Hime continua ad intonare quella canzone. La conosce per intero. Conosce le parole di quella canzone, anche le parole che sua madre non le ha mai sussurrato mentre la cullava. Parole di una notte al chiaro di luna.

Possiamo tranquillamente asserire che “La principessa splendente” è una grande, profondissima, commovente metafora della vita.
La parte finale è forse la più bella: fra sogno e realtà, la vicenda si avvia verso una conclusione quasi straziante nella sua triste dolcezza, scivolando in qualcosa di simbolicamente onirico, trascendendo la logica terrena e rivelando completamente quel lato sovrannaturale appena accennato per tutta la storia; gli autori riescono nella difficile impresa di valicare i confini di un misticismo mitologico, affascinante, tuttavia quieto e ineluttabile.
E se “La principessa splendente” è davvero la metafora della vita di ognuno di noi, è inevitabile rimembrare che è proprio la vita la più dura delle insegnanti: Oscar Wilde diceva che essa è terribile, poiché prima ti fa l’esame, poi ti insegna la lezione.
Niente di più calzante: l’epilogo colpisce piano, ma inesorabile affonda la lama dell’emotività nel cuore dello spettatore. Attraverso il filtro delle similitudini, si possono cogliere aspetti duri e dolorosi della vita stessa (l’accettazione dell’addio è forse la più atroce che ci verrà messa di fronte).
Il saper guardare oltre, il distacco dal focolare e il “guardare avanti”, lasciando la mano di chi ci ha cresciuto: tutte esperienze che sono state o saranno pressoché inevitabili per ognuno di noi, che ci hanno segnati (o ci segneranno) per sempre, ma che potremo accettare solo e soltanto quando riusciremo a metabolizzare totalmente la bellezza e la crudeltà di questa nostra esistenza, splendente e spietata nella sua mutevole interezza.
“Questo mondo è crudele, ma è qui che sono nato ed è qui che voglio vivere, anche per le persone a cui voglio bene”, recitava Eren Yaeger ne “L’attacco dei giganti”: strano citarlo ora, ma altrettanto pertinente, poiché, se la vita è questo dannato percorso irto di difficoltà, sta a noi cogliere, passo dopo passo, ogni attimo di meritata, giusta felicità, e fare di tutto per far sì che questa perduri.
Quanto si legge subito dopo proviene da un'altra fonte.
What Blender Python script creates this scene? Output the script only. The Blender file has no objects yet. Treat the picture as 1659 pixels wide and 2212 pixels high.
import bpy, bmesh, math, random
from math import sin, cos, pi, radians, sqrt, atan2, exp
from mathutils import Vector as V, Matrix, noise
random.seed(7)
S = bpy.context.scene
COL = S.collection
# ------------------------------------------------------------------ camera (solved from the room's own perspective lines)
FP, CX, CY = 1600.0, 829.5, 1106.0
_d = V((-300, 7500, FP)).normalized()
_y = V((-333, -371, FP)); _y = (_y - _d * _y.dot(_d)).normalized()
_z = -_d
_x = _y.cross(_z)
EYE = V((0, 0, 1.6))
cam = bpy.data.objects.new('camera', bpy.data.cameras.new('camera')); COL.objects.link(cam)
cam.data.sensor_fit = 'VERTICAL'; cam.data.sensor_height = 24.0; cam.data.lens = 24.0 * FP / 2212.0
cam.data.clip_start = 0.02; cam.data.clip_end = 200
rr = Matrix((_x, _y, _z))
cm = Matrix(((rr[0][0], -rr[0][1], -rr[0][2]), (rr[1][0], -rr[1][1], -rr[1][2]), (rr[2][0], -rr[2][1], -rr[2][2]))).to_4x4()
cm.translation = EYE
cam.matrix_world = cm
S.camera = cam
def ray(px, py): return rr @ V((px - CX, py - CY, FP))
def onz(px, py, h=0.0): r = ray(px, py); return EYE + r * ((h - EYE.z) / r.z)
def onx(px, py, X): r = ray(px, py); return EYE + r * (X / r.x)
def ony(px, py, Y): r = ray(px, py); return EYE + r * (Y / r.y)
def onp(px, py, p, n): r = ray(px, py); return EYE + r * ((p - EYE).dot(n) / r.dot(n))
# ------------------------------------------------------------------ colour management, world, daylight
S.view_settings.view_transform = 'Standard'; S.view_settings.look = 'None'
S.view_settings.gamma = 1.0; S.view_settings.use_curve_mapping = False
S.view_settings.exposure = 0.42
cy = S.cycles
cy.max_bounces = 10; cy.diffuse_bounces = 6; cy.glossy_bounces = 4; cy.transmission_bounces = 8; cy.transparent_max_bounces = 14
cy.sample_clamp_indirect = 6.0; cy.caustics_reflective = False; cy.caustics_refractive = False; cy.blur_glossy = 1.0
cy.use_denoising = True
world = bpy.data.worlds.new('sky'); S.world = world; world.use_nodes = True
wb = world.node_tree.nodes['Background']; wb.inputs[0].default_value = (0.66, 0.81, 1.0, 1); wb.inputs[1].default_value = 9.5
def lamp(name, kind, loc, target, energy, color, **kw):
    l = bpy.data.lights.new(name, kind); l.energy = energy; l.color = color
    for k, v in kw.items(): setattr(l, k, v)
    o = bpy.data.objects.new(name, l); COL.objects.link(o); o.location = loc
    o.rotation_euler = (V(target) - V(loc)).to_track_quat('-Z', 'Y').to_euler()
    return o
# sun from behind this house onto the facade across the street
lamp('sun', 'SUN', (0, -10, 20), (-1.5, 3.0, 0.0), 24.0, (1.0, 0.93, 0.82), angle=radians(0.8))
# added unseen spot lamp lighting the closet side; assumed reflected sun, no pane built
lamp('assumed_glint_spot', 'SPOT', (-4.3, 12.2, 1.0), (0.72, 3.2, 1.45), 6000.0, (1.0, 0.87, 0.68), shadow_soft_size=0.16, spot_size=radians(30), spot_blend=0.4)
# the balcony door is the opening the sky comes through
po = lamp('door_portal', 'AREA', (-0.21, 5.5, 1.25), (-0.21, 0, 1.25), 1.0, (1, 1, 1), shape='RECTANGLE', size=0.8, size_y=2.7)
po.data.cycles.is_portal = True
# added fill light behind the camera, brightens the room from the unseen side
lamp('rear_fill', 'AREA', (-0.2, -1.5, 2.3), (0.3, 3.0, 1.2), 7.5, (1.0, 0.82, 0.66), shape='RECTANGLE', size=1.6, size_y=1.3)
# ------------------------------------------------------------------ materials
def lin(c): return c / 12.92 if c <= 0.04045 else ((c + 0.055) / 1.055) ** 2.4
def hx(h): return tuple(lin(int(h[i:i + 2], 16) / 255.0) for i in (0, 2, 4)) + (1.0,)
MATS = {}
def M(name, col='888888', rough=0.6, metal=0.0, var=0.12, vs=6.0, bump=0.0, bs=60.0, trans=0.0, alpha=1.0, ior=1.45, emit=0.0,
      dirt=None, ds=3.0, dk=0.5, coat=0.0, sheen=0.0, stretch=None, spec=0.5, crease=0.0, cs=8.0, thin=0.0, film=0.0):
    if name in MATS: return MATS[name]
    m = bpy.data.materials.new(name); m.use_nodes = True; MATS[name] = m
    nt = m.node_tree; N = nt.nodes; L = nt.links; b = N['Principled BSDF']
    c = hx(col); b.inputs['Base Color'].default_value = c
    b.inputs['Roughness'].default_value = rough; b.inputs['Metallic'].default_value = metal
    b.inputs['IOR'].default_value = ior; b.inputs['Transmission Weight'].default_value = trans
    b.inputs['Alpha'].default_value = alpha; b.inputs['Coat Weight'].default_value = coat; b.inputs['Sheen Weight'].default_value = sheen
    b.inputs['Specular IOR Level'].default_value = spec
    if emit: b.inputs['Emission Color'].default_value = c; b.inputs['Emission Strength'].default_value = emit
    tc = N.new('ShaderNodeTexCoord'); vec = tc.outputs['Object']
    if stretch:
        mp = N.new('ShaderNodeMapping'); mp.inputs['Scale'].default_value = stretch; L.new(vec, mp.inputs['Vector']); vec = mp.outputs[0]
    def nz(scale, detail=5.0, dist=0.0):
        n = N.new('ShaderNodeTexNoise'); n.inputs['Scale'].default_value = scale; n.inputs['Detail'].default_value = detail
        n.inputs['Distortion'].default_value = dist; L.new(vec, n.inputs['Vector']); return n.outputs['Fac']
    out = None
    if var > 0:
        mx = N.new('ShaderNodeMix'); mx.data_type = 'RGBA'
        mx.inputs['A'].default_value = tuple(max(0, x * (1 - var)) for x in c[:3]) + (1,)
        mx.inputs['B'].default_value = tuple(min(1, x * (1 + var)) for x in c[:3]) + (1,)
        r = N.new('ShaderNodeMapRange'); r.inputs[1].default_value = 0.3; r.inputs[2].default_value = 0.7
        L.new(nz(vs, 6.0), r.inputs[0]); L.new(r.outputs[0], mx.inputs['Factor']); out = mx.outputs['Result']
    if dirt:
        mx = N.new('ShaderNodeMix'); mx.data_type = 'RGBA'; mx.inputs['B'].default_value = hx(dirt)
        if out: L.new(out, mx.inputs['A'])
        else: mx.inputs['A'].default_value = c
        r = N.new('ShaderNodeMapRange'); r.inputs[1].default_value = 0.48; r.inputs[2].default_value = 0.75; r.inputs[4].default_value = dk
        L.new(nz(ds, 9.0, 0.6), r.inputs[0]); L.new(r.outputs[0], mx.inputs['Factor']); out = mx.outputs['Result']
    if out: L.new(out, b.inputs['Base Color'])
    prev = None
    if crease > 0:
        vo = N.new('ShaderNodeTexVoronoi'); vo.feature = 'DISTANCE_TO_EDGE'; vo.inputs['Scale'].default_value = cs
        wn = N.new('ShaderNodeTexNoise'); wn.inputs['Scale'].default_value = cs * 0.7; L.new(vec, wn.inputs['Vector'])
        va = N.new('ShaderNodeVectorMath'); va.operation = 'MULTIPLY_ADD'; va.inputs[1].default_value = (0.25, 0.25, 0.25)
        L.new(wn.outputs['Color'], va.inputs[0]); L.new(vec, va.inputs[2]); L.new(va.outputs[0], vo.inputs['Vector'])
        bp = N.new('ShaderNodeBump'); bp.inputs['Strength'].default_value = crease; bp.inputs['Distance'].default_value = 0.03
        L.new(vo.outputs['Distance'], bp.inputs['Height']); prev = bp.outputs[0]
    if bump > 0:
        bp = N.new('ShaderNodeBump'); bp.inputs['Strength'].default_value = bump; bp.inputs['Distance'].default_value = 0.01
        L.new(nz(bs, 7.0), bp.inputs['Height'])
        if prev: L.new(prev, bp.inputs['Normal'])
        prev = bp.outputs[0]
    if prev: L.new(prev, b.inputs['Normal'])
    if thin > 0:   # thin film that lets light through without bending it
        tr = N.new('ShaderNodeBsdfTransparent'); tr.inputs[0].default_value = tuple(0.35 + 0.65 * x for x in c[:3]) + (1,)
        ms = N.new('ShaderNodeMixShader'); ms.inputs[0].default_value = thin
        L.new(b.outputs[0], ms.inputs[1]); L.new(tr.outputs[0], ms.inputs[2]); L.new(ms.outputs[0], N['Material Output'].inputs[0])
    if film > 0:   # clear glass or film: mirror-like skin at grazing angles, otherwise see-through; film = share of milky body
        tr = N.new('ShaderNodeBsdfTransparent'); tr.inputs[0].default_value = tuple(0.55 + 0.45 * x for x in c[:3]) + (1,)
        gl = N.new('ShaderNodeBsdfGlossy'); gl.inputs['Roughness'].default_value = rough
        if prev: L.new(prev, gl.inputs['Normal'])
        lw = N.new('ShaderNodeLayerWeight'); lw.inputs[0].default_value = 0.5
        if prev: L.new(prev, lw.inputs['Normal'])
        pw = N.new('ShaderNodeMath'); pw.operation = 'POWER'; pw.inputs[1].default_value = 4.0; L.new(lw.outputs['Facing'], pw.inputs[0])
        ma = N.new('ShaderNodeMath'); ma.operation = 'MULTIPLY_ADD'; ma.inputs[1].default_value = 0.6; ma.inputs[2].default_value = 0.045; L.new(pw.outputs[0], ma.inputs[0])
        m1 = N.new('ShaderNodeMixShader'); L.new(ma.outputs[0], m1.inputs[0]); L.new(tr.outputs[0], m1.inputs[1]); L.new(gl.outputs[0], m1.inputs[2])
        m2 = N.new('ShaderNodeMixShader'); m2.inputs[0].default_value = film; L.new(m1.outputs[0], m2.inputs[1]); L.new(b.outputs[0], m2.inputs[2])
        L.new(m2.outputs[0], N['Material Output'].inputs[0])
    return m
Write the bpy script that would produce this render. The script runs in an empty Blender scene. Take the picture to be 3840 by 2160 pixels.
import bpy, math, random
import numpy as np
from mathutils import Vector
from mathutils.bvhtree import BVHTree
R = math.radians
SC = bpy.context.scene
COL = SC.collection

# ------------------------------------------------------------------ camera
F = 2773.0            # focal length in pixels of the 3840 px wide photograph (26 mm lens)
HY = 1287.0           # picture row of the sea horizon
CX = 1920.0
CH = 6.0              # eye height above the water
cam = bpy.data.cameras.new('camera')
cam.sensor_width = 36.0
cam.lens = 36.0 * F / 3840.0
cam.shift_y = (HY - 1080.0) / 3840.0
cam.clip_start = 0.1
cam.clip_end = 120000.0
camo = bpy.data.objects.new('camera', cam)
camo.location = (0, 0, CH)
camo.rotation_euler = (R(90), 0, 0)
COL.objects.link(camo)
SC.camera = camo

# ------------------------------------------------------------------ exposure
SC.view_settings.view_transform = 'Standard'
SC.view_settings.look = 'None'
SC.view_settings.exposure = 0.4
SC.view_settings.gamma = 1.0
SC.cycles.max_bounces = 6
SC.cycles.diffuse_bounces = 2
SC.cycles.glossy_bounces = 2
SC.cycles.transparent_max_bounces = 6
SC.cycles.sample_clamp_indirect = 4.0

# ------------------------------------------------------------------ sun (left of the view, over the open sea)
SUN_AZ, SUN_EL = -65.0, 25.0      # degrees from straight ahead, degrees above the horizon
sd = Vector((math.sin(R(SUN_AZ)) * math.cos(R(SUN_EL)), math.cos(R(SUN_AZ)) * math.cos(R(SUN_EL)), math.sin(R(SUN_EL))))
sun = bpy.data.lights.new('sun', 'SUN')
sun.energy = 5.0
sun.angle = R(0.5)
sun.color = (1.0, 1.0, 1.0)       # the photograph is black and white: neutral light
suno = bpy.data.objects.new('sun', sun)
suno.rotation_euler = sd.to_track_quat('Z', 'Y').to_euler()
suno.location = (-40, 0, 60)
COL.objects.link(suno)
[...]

Come accennato poc’anzi, il finale è incredibilmente intenso.
Scivola via fra le dita come sabbia fine, rischia di riempire gli occhi di lacrime, il cuore di malinconia e la testa di pensieri affollati, tanto tristi quanto lieti. La morale, potentissima e sincera, raggiunge il centro del nostro io: mentire a noi stessi credendo di fare la cosa “giusta” non ci renderà mai felici. Solo ascoltando sinceramente e onestamente i nostri desideri, al di là di etichette, formalità e doveri, potremo sperare di trovare la vera felicità, perché prevaricando il nostro bisogno di libertà e appartenenza faremmo solo un grande torto a noi stessi. Saper accettare i cambiamenti della vita non è mai facile, ma avere il coraggio di rispettarci e capire chi siamo e cosa desideriamo davvero, quello sì che è davvero complicato. E il bello di questo lungometraggio è proprio il modo in cui riesce a ricordarci che in ognuno di noi risiedono tristezza, gioia, rabbia, allegria, un’intera gamma di sentimenti, amalgama inesplicabile e meraviglioso del nostro essere che dona colore alle nostre giornate: diamo la giusta importanza ad ognuna di queste sfumature e, forse, potremo davvero trovare la serenità. Proviamo a valorizzare ogni attimo che passiamo assieme ai nostri cari, perché sono momenti che non torneranno mai più.
Così, come ben sappiamo, che, un giorno, tutto avrà fine.
La piccola Hime, col suo fare spensierato e ribelle, si permette di rammentarci che, nel bene e nel male, lasciandoci alle spalle lacrime e sorrisi, è sempre meglio esserci stati, gioendo e soffrendo, che non esserci stati affatto.

Hime conosce una canzone, e la conosce per intero. Conosce le parole di quella canzone, anche le parole che sua madre non le ha mai sussurrato mentre la cullava.
Parole di una notte al chiaro di luna.
E la Luna, che quelle parole le ha ascoltate per tutto questo tempo, presto risponderà.

Mai e poi mai avrei immaginato che uno dei migliori film dello Studio Ghibli fosse quello più atipico, meno classico, tanto incantevole da andare oltre i canoni consueti e conosciuti: una grande, profondissima riflessione sulla vita e su ciò che diamo per scontato ogni giorno, fin quando non giunge il cambiamento, e il presente diviene passato.
Un vero e proprio capolavoro, poesia animata che non potete né dovete perdervi.